*Dataset extract:*
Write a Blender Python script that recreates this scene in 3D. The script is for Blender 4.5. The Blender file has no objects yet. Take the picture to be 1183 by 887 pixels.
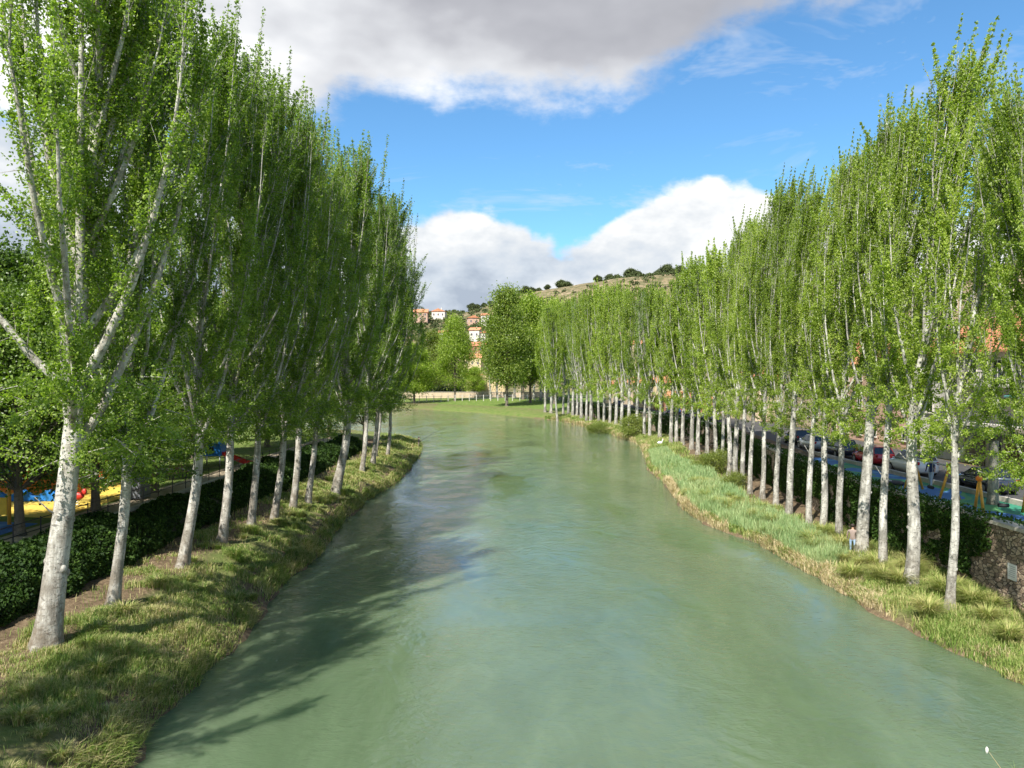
import bpy, math, random
import numpy as np
from mathutils import Vector, Matrix
R = math.radians
random.seed(7)
rng = np.random.default_rng(7)
scene = bpy.context.scene
col = scene.collection
CAMH, FPX, HOR = 11.0, 880.0, 438.0

# ------------------------------------------------------------------ helpers
def tag(o, label=None, cat=None, group=None, kind=None):
    if label: o['label'] = label
    if cat: o['category'] = cat
    if group: o['group'] = group
    if kind: o['kind'] = kind
    return o

def empty(name, loc, rot=(0, 0, 0), scale=1.0):
    o = bpy.data.objects.new(name, None); col.objects.link(o)
    o.location = loc; o.rotation_euler = rot
    o.scale = (scale,)*3 if not hasattr(scale, '__len__') else scale
    o.empty_display_size = 0.2
    return o

def link(name, me, mat=None, parent=None, loc=None, rot=None):
    o = bpy.data.objects.new(name, me); col.objects.link(o)
    if mat is not None and len(me.materials) == 0: me.materials.append(mat)
    if parent is not None: o.parent = parent
    if loc is not None: o.location = loc
    if rot is not None: o.rotation_euler = rot
    return o

def mesh_np(name, V, F, smooth=False, sizes=None):
    """V (n,3); F (m,k) regular faces, or flat loop list with sizes"""
    me = bpy.data.meshes.new(name)
    V = np.asarray(V, np.float32)
    me.vertices.add(len(V)); me.vertices.foreach_set('co', V.ravel())
    if sizes is None:
        F = np.asarray(F, np.int32); m, k = F.shape
        loops = F.ravel(); starts = np.arange(m, dtype=np.int32)*k
        tot = np.full(m, k, np.int32)
    else:
        loops = np.asarray(F, np.int32); tot = np.asarray(sizes, np.int32); m = len(tot)
        starts = np.concatenate([[0], np.cumsum(tot)[:-1]]).astype(np.int32)
    me.loops.add(len(loops)); me.loops.foreach_set('vertex_index', loops)
    me.polygons.add(m)
    me.polygons.foreach_set('loop_start', starts)
    try: me.polygons.foreach_set('loop_total', tot)
    except Exception: pass
    me.polygons.foreach_set('use_smooth', np.full(m, smooth, bool))
    me.update(calc_edges=True)
    return me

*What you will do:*
Would you set down the listing exactly, omitting pictures?

*The completed task:*
Write a Blender Python script that recreates this scene in 3D. The script is for Blender 4.5. The Blender file has no objects yet. Take the picture to be 1183 by 887 pixels.
import bpy, math, random
import numpy as np
from mathutils import Vector, Matrix
R = math.radians
random.seed(7)
rng = np.random.default_rng(7)
scene = bpy.context.scene
col = scene.collection
CAMH, FPX, HOR = 11.0, 880.0, 438.0

# ------------------------------------------------------------------ helpers
def tag(o, label=None, cat=None, group=None, kind=None):
    if label: o['label'] = label
    if cat: o['category'] = cat
    if group: o['group'] = group
    if kind: o['kind'] = kind
    return o

def empty(name, loc, rot=(0, 0, 0), scale=1.0):
    o = bpy.data.objects.new(name, None); col.objects.link(o)
    o.location = loc; o.rotation_euler = rot
    o.scale = (scale,)*3 if not hasattr(scale, '__len__') else scale
    o.empty_display_size = 0.2
    return o

def link(name, me, mat=None, parent=None, loc=None, rot=None):
    o = bpy.data.objects.new(name, me); col.objects.link(o)
    if mat is not None and len(me.materials) == 0: me.materials.append(mat)
    if parent is not None: o.parent = parent
    if loc is not None: o.location = loc
    if rot is not None: o.rotation_euler = rot
    return o

def mesh_np(name, V, F, smooth=False, sizes=None):
    """V (n,3); F (m,k) regular faces, or flat loop list with sizes"""
    me = bpy.data.meshes.new(name)
    V = np.asarray(V, np.float32)
    me.vertices.add(len(V)); me.vertices.foreach_set('co', V.ravel())
    if sizes is None:
        F = np.asarray(F, np.int32); m, k = F.shape
        loops = F.ravel(); starts = np.arange(m, dtype=np.int32)*k
        tot = np.full(m, k, np.int32)
    else:
        loops = np.asarray(F, np.int32); tot = np.asarray(sizes, np.int32); m = len(tot)
        starts = np.concatenate([[0], np.cumsum(tot)[:-1]]).astype(np.int32)
    me.loops.add(len(loops)); me.loops.foreach_set('vertex_index', loops)
    me.polygons.add(m)
    me.polygons.foreach_set('loop_start', starts)
    try: me.polygons.foreach_set('loop_total', tot)
    except Exception: pass
    me.polygons.foreach_set('use_smooth', np.full(m, smooth, bool))
    me.update(calc_edges=True)
    return me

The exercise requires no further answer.